El comercio entre México y Estados Unidos ascendió en 2011 a 461.000 millones de dólares y en cinco años puede superar al intercambio bilateral entre China y Estados Unidos, que es de 502.000 millones de dólares. Estados Unidos le vende a México productos por 198.000 millones de dólares, una cifra superior a la suma de sus exportaciones a Brasil, India, Japón y Gran Bretaña.
Esta integración generó profundos cambios estructurales. La punta de lanza de la complementación industrial entre ambos países es el sector automotriz. Las fábricas terminales estadounidenses con sede en Detroit destinan a México el 80% de sus exportaciones. Pero se trata de un sistema productivo totalmente integrado. Las unidades trasponen la frontera un promedio de ocho veces en el proceso de fabricación. La tendencia es que en los próximos diez años un tercio de la producción automotriz estadounidense se trasladará al norte de México, donde está el epicentro de la lucha contra el narcotráfico.

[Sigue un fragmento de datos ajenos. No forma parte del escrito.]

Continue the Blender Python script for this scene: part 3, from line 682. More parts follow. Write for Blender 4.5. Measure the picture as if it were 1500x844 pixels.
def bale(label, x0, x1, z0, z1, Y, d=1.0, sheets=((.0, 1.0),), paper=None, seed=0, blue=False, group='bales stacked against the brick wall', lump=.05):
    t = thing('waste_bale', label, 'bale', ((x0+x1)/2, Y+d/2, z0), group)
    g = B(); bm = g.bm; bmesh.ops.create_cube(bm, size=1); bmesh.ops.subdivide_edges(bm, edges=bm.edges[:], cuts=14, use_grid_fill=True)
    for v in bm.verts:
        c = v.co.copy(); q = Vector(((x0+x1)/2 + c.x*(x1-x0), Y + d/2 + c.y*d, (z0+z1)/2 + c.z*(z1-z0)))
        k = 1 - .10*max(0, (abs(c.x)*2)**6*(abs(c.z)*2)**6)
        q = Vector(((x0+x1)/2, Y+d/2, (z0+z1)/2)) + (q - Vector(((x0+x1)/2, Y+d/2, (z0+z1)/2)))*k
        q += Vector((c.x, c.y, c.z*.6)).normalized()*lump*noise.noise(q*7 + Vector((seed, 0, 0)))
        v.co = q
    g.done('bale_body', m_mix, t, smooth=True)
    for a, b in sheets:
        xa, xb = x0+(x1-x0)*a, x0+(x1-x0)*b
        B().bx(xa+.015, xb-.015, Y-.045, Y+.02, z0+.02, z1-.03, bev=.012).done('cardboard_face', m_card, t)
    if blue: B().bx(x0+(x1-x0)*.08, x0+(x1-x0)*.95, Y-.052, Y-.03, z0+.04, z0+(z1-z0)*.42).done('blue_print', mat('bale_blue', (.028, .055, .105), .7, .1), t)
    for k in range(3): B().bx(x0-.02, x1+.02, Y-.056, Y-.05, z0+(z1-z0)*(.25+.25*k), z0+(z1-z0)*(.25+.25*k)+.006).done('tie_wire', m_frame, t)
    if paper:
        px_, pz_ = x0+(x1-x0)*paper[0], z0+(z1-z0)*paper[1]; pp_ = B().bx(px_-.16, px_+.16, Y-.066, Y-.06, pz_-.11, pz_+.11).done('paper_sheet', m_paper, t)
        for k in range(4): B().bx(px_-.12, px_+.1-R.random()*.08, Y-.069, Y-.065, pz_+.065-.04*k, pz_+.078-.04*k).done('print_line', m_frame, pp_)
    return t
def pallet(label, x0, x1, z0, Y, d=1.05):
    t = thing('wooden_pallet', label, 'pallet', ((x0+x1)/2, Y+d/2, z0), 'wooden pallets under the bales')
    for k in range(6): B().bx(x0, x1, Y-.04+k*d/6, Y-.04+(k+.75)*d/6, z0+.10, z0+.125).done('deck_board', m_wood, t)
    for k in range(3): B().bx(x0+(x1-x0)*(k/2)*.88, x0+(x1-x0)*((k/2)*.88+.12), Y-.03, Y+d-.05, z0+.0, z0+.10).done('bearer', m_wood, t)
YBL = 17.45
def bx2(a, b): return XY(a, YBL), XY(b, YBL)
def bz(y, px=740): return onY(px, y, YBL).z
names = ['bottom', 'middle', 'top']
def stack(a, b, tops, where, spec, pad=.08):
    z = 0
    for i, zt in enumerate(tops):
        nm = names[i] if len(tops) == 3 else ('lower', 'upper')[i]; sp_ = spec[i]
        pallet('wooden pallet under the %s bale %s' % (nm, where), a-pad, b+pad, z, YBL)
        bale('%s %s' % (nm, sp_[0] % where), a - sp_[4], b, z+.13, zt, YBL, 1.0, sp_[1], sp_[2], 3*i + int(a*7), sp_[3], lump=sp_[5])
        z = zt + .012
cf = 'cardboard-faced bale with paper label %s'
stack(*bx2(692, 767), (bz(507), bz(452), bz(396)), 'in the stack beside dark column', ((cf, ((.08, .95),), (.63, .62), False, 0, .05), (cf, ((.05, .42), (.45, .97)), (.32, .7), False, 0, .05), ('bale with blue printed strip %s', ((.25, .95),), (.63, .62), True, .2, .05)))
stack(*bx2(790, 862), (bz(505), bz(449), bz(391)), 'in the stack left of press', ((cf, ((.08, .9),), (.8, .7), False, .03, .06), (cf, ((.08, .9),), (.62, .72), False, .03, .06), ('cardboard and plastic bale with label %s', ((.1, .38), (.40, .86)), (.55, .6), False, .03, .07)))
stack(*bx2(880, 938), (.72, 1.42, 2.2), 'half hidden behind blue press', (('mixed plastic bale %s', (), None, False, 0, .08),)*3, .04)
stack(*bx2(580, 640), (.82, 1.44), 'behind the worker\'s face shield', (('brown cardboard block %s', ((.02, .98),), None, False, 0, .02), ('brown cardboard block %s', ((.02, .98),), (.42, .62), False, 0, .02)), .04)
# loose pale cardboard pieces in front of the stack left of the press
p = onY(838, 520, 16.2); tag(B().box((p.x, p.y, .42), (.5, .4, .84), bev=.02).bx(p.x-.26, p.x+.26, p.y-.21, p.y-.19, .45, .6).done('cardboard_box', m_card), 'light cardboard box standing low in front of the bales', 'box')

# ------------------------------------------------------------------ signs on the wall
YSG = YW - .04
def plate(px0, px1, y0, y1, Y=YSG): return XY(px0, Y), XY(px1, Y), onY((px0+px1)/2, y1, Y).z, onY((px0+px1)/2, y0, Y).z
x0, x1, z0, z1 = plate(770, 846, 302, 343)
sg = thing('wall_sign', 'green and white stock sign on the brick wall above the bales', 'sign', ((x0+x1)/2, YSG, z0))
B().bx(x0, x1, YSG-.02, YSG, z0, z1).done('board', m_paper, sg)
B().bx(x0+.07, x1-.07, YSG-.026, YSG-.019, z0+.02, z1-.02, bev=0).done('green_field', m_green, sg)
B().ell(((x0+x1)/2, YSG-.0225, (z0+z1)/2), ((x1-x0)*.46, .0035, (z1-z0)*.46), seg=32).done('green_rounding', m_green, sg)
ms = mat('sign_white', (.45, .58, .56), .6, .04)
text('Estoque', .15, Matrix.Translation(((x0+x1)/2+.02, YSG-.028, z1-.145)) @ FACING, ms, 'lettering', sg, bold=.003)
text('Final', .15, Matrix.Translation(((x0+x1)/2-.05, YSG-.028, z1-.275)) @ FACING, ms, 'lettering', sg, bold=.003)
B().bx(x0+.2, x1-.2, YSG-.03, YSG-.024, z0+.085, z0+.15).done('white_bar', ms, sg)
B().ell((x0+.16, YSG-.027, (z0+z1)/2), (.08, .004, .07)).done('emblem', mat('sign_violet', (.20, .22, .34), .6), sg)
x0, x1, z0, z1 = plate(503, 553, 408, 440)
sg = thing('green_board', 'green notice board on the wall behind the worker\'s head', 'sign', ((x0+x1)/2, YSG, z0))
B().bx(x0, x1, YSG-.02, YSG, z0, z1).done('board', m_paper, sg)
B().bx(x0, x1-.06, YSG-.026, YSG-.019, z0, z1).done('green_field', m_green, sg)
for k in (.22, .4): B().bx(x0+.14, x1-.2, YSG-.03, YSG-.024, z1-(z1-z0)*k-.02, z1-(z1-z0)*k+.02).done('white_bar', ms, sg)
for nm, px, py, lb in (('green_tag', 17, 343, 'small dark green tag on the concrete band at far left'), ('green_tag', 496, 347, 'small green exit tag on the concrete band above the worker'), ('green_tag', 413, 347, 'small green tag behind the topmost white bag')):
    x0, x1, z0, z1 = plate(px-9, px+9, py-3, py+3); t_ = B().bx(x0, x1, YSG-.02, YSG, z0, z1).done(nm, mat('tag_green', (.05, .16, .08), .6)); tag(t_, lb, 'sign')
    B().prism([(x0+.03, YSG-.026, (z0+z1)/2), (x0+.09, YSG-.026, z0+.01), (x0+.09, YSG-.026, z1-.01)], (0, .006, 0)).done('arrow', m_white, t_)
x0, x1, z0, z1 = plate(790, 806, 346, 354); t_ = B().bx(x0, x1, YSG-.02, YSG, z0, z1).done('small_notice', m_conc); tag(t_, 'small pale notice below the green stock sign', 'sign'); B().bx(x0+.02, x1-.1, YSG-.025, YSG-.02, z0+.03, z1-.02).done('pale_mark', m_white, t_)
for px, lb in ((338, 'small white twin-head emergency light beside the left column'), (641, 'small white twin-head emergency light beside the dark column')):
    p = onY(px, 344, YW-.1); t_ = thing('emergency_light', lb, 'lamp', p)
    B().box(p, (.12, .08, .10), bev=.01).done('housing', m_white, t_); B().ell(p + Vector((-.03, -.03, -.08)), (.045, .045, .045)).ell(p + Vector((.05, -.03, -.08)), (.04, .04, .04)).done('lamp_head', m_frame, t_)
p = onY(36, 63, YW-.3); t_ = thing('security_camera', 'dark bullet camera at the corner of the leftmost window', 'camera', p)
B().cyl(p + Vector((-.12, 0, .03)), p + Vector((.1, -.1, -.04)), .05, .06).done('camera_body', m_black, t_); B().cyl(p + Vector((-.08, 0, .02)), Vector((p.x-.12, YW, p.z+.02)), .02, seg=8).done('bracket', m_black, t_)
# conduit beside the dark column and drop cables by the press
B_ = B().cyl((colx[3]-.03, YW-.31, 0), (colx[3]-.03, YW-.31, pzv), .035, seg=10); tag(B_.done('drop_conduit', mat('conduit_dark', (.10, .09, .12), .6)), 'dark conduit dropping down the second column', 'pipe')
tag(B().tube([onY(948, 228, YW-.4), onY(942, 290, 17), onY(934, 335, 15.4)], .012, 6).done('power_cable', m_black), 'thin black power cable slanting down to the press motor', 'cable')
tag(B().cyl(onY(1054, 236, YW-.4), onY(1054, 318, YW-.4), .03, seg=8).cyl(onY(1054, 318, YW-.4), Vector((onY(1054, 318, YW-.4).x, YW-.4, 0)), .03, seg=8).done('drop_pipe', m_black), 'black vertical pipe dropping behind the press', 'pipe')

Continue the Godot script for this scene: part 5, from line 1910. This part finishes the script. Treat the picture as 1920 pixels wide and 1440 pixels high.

Colombia, por su parte, tuvo durante muchos años que concentrar la totalidad de sus energías en la lucha contra la guerrilla y el narcotráfico, en una relación de estrecha cooperación con Estados Unidos. Por tal motivo, vivió al margen de sus vecinos, salvo su intenso intercambio comercial con Venezuela. Ahora, con un panorama menos comprometido en materia de seguridad, se ha erigido en una importante fuente de atracción de inversión extranjera directa y compite con la Argentina por la condición de tercera economía latinoamericana.
En su momento, el NAFTA generó una fractura en el escenario latinoamericano. El subcontinente quedó geográficamente partido en dos. México y los países centroamericanos avanzaron en su integración con Estados Unidos. América del Sur, alejada de las prioridades de Washington, vio surgir el liderazgo de Brasil.
Este incipiente eje político entre México y Colombia, diseñado por Peña Nieto y Santos, que se funda en la cooperación en la lucha contra el narcotráfico y en la Alianza del Pacífico, como una herramienta de apertura económica y de reorientación de sus prioridades estratégicas hacia los mercados emergentes del Asia, en primer lugar China, parece signar el comienzo de una nueva dinámica regional, cuya evolución es preciso seguir con atención.